Hablar de frustración no es improcedente. Supone, de hecho, apuntar hacia una contradicción insoluble del régimen democrático. Fundado este último en la estructura narrativa y emocional de la promesa, que es el modo habitual de relación de los partidos con sus electorados, la frustración constituye su resultado inevitable. Por un lado, porque la política carece de herramientas para cumplir con todas sus promesas: ni la cuantía de las pensiones no puede doblarse ni es posible hacer felices a todos los ciudadanos. Y porque, como decía un personaje en esa entretenida alegoría de la incapacidad de los seres humanos para cooperar colectivamente que es
El día de los muertos, la película de zombies de George A. Romero, tenemos ideas distintas acerca de cómo deberían ser las cosas. De ahí que abunden las frustraciones: tan frustrados están quienes desearían el aborto libre como quienes lo prohibirían sin excepciones. En el caso que nos ocupa, la frustración de los partidarios de la independencia no es la única que puede identificarse. También están frustrados los catalanes no nacionalistas y lo están esos centralistas de izquierda y derecha a quienes disgusta el Estado de las Autonomías o, menos tajantemente, recentralizarían algunas competencias autonómicas por razones -acertadas o no- de eficiencia. De modo que frustraciones hay muchas: la sociedad es una suma de anhelos insatisfechos. Y no se ve por qué, en ausencia de mayorías aplastantes o razones morales incontestables, unas frustraciones han de contar más que otras.

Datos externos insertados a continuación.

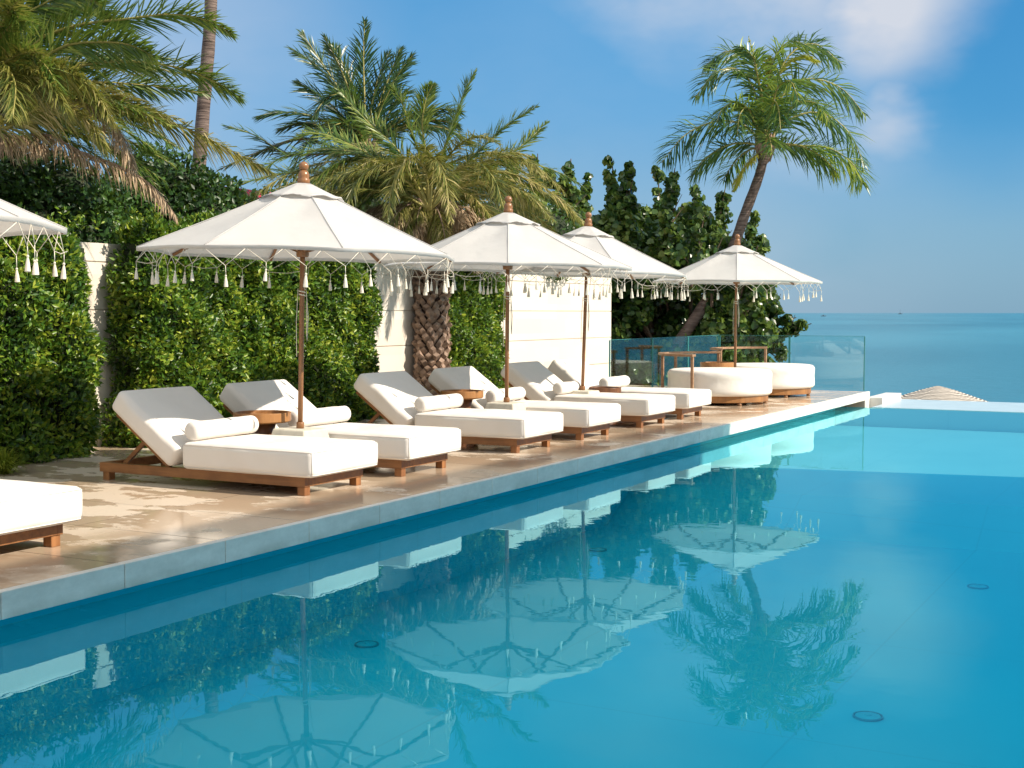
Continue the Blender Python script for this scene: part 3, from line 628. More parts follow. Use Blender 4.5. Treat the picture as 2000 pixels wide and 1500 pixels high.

Digamos entonces que, además de un mecanismo para la canalización de conflictos, la democracia es un régimen de ordenación y disciplinamiento de las frustraciones colectivas. Ya que, por mucho que ello pese a los irreductibles partidarios del agonismo, las democracias también están obligadas a construir órdenes viables que satisfagan las necesidades básicas de sus ciudadanos y hagan posible la convivencia pacífica entre ciudadanos; ciudadanos iguales, pero diferentes. Por ello, abandonarse al resentimiento y la desobediencia cuando una promesa no es satisfecha -no digamos una promesa imposible o viciada en origen- denota una actitud no ya infantil, sino hondamente antidemocrática.